(Job)
Within the material below, locate the line with "Write a Blender" and the line with "rad = math.radians", then return those two lines and all lines between them, exactly as written.

──────── Dataset content

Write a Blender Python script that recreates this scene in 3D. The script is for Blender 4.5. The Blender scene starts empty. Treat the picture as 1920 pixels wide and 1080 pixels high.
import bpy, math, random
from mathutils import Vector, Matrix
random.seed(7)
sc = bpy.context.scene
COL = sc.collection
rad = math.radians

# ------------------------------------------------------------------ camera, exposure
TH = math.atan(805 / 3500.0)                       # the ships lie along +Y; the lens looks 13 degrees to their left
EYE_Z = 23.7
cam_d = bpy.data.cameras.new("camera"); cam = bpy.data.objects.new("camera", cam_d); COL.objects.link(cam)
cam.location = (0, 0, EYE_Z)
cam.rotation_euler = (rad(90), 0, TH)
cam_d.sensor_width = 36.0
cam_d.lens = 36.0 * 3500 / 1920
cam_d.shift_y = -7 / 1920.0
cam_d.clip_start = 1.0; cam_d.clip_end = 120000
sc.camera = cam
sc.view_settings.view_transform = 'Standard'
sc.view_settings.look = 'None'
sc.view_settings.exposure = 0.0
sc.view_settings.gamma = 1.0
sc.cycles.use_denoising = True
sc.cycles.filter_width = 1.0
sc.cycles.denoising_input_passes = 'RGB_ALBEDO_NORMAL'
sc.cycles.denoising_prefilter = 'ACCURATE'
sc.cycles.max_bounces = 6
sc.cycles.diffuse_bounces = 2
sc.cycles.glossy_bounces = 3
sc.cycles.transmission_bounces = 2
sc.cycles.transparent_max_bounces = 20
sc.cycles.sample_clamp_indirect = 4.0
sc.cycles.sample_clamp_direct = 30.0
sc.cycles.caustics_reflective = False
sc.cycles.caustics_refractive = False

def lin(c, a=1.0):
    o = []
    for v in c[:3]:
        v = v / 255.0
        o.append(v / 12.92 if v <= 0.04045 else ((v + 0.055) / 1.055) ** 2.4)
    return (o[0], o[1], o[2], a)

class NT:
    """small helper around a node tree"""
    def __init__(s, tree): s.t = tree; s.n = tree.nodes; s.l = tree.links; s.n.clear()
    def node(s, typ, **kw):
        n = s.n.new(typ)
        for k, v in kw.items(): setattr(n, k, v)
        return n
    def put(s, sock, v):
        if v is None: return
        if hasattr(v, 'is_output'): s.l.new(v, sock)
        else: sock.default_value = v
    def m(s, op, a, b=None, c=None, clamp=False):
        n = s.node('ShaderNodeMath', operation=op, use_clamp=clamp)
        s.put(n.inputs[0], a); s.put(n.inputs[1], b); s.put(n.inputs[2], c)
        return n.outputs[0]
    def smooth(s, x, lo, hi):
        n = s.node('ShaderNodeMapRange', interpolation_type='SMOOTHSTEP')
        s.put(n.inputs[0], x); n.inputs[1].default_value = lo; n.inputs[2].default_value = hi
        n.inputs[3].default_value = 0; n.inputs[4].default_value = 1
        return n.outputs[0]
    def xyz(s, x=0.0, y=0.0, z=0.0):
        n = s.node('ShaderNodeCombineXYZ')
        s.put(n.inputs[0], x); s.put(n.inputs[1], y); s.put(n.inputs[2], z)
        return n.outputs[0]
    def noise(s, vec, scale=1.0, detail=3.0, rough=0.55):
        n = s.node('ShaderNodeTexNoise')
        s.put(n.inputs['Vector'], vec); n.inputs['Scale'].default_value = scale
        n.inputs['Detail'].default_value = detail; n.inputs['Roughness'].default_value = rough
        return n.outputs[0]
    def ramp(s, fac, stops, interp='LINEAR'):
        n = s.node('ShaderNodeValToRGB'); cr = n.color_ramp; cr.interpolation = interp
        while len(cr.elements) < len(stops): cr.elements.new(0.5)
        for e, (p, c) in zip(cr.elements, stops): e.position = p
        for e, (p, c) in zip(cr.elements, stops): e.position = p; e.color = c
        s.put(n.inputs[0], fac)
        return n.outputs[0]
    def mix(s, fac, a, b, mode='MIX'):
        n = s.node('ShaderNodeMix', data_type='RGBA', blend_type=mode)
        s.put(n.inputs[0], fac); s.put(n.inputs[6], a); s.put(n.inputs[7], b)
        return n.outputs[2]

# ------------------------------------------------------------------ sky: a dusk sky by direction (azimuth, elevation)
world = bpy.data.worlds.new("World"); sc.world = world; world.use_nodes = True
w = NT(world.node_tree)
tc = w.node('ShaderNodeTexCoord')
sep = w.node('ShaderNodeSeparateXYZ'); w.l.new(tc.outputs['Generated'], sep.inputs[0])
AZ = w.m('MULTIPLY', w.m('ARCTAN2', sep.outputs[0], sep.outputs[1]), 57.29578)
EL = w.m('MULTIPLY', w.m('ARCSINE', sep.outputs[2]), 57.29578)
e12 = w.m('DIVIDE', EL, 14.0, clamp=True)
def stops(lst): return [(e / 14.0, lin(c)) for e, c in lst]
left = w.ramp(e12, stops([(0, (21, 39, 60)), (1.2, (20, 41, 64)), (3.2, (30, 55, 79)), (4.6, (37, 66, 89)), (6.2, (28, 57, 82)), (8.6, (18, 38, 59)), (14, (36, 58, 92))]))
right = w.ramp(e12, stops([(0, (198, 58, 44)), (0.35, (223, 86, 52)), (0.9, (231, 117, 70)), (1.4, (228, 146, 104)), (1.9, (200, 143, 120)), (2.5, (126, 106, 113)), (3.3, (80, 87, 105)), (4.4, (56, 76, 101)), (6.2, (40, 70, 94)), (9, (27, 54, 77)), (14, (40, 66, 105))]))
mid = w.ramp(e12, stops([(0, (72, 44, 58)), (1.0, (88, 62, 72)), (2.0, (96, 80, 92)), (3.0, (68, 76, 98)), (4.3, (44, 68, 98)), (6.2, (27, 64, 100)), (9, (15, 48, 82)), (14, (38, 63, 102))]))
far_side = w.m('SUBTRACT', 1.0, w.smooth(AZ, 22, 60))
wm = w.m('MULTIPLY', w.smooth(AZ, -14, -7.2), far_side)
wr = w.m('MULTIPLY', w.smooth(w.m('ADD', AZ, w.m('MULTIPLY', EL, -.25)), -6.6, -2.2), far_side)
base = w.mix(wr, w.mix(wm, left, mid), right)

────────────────
──────── Dataset content

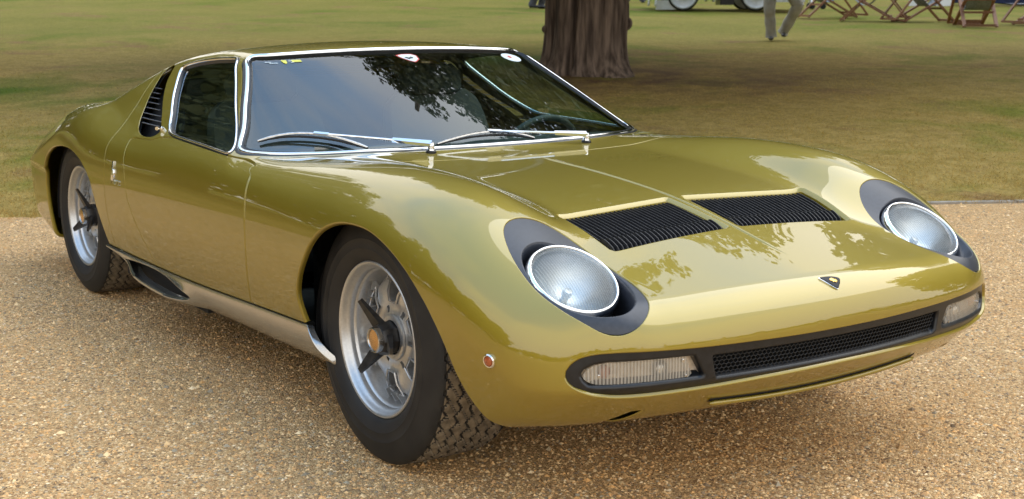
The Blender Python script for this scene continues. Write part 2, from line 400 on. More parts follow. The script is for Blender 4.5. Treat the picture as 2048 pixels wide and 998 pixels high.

────────────────

(Worked answer)
Write a Blender Python script that recreates this scene in 3D. The script is for Blender 4.5. The Blender scene starts empty. Treat the picture as 1920 pixels wide and 1080 pixels high.
import bpy, math, random
from mathutils import Vector, Matrix
random.seed(7)
sc = bpy.context.scene
COL = sc.collection
rad = math.radians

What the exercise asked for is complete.